Tuesday, October 21, 2014

Tuesday Tuneage
Paul Revere & The Raiders - "The Great Airplane Strike"
1966

I read Time because I secretly aspire to be part of The Establishment. But perusing its pages means taking them with a grain of salt. They've been on a hagiography kick lately, more so than usual. In the same issue that Walter Isaacson gushed over how Apple's technology was going to turn our society into a man-machine Utopia, they also used Big Walt to gush over Henry Kissinger with a piece hilariously titled "The Lion in Winter." Here we found out that Kissinger was for the invasion of Iraq but now thinks it was a bad idea, and has a similar flip-flop on Afghanistan. Hindsight's always twenty-twenty, right? The funny thing is that Isaacson with a straight face writes that Kissinger has always been correct on foreign policy. Apparently, an alternate meaning of realpolitik is that changing your mind years later equals foresight.

Another knee-slapper was in the next issue, when we got another Time reminder that U2 are the saviors of rock 'n' roll. (Time's been on this kick with U2 for damn near thirty years.) U2 teams with Apple, so the collective Time brain trust's, uh, brains might just yet explode! Sure, the new U2 album is nice, and the price is right, but it's like every other U2 album since Achtung Baby: It sounds earnest, even great. Then you listen to it a second time and realize no song sticks because they are so precisely crafted that there is no grit, no friction, nothing to grab on to.

I wanted to love this new U2 album, mostly because of the backlash to their TV ad where they play "The Miracle Of (Joey Ramone)" and interpose photos of Ramone, Patti Smith, and whatever other Class of CBGB Nineteen Seventy-Something icons we're supposed to idolize. Admittedly, the ad was dumb, but it's funny when humorless punkers get worked up about their precious Punk Mythology. Clods like these is why Rob Reiner had to make This Is Spinal Tap about a metal band: if it'd poked fun at a punk band, the punkers would have gotten as upset as folks around here do about the accents in Fargo.
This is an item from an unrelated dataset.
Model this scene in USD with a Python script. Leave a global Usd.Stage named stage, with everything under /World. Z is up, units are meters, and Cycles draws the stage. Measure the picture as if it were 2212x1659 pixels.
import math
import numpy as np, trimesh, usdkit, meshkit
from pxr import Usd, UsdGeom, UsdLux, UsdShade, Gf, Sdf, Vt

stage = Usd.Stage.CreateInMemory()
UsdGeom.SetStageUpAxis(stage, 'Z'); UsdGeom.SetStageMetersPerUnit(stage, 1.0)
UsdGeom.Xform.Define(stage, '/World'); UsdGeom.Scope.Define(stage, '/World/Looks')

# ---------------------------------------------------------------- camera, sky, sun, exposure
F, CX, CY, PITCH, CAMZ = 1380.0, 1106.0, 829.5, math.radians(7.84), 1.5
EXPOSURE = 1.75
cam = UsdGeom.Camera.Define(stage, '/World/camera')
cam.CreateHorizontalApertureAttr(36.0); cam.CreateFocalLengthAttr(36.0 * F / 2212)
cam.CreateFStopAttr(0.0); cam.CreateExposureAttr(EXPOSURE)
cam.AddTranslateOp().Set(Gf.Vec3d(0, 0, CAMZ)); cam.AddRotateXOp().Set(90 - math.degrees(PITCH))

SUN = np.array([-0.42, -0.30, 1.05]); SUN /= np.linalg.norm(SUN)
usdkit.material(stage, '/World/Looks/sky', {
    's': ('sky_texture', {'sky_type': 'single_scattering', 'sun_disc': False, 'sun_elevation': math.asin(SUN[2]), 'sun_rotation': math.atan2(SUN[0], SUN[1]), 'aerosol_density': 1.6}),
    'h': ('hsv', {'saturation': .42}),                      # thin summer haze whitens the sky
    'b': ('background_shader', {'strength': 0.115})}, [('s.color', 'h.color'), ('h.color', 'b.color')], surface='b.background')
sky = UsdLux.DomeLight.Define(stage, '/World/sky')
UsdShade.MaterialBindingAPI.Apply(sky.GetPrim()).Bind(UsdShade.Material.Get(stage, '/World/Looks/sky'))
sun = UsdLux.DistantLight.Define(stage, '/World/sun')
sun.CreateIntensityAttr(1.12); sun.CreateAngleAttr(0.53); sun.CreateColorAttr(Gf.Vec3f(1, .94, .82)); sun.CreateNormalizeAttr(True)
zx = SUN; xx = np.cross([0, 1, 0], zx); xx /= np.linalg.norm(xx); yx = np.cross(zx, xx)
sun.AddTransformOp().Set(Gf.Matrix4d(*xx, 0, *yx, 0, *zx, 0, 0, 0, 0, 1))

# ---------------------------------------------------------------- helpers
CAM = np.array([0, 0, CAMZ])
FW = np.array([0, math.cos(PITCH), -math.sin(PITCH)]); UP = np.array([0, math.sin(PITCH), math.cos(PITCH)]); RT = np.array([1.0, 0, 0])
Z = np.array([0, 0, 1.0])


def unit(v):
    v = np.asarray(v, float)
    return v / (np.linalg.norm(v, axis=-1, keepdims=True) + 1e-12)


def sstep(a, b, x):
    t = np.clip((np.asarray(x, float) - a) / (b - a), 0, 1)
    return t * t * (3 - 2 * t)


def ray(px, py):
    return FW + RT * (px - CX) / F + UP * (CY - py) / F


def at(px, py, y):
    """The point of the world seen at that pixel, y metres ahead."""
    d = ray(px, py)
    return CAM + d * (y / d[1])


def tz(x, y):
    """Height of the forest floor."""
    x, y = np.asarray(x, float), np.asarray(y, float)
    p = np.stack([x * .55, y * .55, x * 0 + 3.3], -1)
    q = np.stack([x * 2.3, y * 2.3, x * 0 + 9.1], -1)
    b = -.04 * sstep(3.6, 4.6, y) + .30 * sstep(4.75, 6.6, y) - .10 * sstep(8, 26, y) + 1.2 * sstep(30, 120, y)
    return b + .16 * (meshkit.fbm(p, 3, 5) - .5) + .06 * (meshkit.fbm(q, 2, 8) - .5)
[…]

And we heard nary a peep from the punkers when Paul Revere died earlier this month. As I wrote back in 2006 about "The Great Airplane Strike": Fuzz-drenched Dylan imitation complete with Bob-like vocals. Great fun and the opening riff was ripped off by the Dead Kennedys, who weren't nearly as funny or as cool or as punk as the Raiders. Similar sentiments could be made about a bunch of other singles The Raiders released 1963-68, songs that sealed them as one of the greatest punk bands ever. I'd rather track them than The Ramones or Patti Smith or Television. Learn a lesson, punkers. And U2 fans, listen to some music that isn't so safe. And dammit Time magazine, if you need some truly bitching hagiographies, hire me!